Sebenarnya, kata Amal Hasan, kalau semua taat azas penataan dan pengelolaan berbagai isu dan kegaduhan yang muncul menjadi polemik berkepanjangan di BAS dapat diatasi lebih mudah.
Paling tidak dengan tiga skema yang krusial dan harus dilakukan secara bersamaan.
Pertama, terkait political will dari pemerintah sebagai pemegang saham (internal dan eksternal).
Kedua, terkait dengan leadership (internal).

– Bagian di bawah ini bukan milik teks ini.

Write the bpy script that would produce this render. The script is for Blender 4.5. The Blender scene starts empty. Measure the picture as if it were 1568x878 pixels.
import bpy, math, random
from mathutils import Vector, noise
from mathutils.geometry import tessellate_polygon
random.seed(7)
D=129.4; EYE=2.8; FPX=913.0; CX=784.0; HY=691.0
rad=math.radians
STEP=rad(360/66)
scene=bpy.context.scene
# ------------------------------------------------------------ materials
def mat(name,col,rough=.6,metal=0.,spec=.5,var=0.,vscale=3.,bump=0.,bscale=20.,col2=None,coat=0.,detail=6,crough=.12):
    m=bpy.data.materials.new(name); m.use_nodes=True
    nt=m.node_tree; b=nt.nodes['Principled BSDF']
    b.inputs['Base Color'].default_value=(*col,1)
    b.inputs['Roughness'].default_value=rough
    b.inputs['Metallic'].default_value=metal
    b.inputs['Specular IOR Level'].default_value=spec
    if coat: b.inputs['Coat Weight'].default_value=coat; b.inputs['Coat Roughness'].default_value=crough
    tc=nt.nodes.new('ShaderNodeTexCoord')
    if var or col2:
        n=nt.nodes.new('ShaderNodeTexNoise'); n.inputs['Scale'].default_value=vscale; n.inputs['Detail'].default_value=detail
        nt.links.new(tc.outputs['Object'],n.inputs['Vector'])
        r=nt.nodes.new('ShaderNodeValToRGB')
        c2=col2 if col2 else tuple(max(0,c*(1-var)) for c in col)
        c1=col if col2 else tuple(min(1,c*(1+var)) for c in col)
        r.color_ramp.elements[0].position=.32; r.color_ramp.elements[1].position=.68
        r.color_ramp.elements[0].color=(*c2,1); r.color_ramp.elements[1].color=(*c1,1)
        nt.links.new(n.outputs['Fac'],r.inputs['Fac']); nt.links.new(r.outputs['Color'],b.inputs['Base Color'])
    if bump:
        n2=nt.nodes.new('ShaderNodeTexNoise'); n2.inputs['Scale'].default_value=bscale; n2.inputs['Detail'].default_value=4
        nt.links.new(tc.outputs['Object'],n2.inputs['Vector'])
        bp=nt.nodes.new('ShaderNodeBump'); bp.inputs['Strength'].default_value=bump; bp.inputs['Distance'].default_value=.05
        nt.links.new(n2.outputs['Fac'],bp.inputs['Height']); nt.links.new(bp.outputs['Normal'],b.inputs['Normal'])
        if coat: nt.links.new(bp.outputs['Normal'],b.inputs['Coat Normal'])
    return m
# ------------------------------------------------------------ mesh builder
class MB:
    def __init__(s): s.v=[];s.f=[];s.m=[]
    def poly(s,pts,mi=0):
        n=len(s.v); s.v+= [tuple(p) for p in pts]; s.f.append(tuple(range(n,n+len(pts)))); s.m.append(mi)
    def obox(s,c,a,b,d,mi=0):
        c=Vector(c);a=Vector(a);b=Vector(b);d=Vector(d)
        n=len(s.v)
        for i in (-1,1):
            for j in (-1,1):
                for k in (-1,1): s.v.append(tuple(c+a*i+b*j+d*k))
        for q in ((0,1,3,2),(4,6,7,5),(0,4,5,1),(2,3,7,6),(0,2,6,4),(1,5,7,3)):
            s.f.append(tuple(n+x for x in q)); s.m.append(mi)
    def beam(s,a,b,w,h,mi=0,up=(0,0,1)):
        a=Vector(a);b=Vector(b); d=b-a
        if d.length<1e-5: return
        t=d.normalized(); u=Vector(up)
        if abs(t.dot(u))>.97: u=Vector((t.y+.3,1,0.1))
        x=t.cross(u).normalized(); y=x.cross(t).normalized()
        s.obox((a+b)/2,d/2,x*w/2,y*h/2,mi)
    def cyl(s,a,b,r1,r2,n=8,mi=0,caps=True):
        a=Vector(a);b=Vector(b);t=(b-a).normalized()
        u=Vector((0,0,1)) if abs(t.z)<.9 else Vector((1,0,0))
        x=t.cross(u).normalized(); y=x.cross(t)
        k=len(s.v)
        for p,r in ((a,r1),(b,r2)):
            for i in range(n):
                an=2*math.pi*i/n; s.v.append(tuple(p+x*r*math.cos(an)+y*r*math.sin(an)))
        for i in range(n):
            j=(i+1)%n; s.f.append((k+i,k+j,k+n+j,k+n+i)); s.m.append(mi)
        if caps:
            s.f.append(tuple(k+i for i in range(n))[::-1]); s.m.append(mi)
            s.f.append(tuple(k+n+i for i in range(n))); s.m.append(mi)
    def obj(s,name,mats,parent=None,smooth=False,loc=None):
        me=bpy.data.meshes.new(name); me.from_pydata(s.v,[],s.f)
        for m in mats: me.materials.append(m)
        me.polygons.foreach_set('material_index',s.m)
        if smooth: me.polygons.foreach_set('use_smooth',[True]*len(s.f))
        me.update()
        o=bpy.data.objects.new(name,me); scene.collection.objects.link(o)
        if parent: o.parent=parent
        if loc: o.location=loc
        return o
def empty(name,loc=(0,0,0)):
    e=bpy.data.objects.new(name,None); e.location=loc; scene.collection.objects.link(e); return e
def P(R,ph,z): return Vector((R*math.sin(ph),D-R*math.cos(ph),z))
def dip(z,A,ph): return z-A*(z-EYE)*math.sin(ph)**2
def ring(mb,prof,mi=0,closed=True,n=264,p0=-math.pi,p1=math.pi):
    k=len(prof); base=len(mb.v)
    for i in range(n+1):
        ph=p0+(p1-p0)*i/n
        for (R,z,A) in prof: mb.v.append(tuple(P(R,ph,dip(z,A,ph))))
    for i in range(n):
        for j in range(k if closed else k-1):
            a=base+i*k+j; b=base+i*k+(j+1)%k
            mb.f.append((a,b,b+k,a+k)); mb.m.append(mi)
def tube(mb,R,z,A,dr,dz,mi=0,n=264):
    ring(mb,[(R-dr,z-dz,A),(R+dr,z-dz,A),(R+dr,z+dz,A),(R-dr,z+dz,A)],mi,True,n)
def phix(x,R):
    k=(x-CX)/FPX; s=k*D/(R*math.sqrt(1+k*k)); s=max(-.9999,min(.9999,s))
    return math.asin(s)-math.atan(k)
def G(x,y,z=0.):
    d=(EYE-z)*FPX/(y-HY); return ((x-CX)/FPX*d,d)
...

Ketiga, terkait dengan tatakelola (internal dan eksternal).
Untuk ketiga skema inilah para pemegang saham terutama PSP harus mendapatkan informasi yang utuh dari pihak pihak yang kredibel agar substansi dan akar permasalahan polemik BAS dapat diselesaikan secara baik dan bijak.
“Ini bukan hanya berbicara soal siapa sosok yang akan menjadi Dirut, Direksi atau Komisaris. Orang atau figur tertentu akan datang dan pergi serta dapat berganti setiap waktu tapi harus diingat dan dipastikan bisnis bank tidak boleh berhenti,” kata Amal Hasan.
Karena itu pula Amal Hasan menilai, Otoritas Jasa Keuangan (OJK) sebagai regulator akan berhati-hati dengan isu politisasi yang terjadi di Bank Aceh.
Apalagi ini terkait dengan penentuan orang-orang yang akan disiapkan untuk mengisi Governance Structure Bank Aceh di level Direksi dan Komisaris. Tentu OJK akan mempertimbangkan berbagai faktor secara objektif.
“OJK sebagai pihak yang independen merupakan benteng terakhir dalam proses pemilihan Direksi Bank Aceh. Kita tidak perlu mengajari OJK apalagi mencoba-coba mengintervensi. Biarkan proses berjalan sesuai mekanisme dan prosedur yang telah diatur di dalam ketentuan UU dan POJK serta peraturan peraturan terkait lainnya,” pungkas Amal.